Monday, January 29, 2007

Spare me the Snark

Dude, Where's My Enlightenment decided to take me to task for my post on the hidden costs of female professors because my post is purely anecdotal and because I don't present the "data" backing up my claims that women, due to gender discrimination, suffer more "challenging" students while equally being called upon to nurture said students. Wiseacre writes:

The post claims that much of this has been studied and documented but doesn't cite any of it and the post is based entirely on anecdotal evidence. I'm going to do the politically incorrect thing here and call bullshit on this kind of armchair feminist speculating. Now, I don't know what studies she's referring to, but I'd like to know if they took into account syllabi and experiences like mine into account. Young instructors and nontenured professors are all subject to stress, anxiety, fatigue, etc. more than tenured faculty. I'm dubious of the claim that young, non-tenured, female professors experience more of this than their male peers.

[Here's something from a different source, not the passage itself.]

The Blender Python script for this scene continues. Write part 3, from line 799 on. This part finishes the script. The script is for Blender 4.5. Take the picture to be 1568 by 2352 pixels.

Fair enough. I didn't dutifully produce a bibliography of the studies, data and scholarship on this question. In my defense, it is a blog. But, sense Wiseacre reasons from his own experience that men and women are equally burdened, and hence denies gender discrimination in Academia, I will link to some helpful resources:

1. Chilly Climate for Women Faculty in Academe (website with useful bibliography).
2. Women-Related Higher Education Sites (links to reports from AAUP, National Academy of Sciences, Association for Women in Science,
3. National Council for Research on Women (sponsored by AAC&U, references to studies such as how gender influences classroom dynamics)
4. Gender and Student Evaluations of Teaching, Political Science and Politics, Kristi Andersen and Elizabeth D. Miller (on JSTOR).
5. Who Will Do the Science of the Future? (National Academy of the Sciences Report).
6. WaPo article on Ben Barres (reporting on Nature Article).
7. Why So Slow? Virginia Valian.
8. Women in Science, Yu Xie and Kimberlee Shauman (Harvard UP)

I have to go teach, so this is the best I could come up with for the moment. But, I am sure readers out there can add more references.

While I wrote my post in an anecdotal, personal way, I foolishly thought that by now most people are aware of the growing body of literature substantiating my core claim. I thought it was as untrivial as African Americans are subject to racial profiling. Hence, my aim was not to rehearse all the research out there on this issue, but to give a personal account of women's experiences in the classroom.

I should also note that while I do believe that women experience all sorts of gender discrimination in higher ed, that doesn't mean I don't think faculty at large universities aren't overburdened, overworked, or just plain screwed over by the system. I can easily see how Wiseacre gets challenged by students, is overworked by the administration etc., but this does not lead me to conclude that women aren't suffering from gender discrimination. To reach that conclusion would require studies and comparing apples to apples.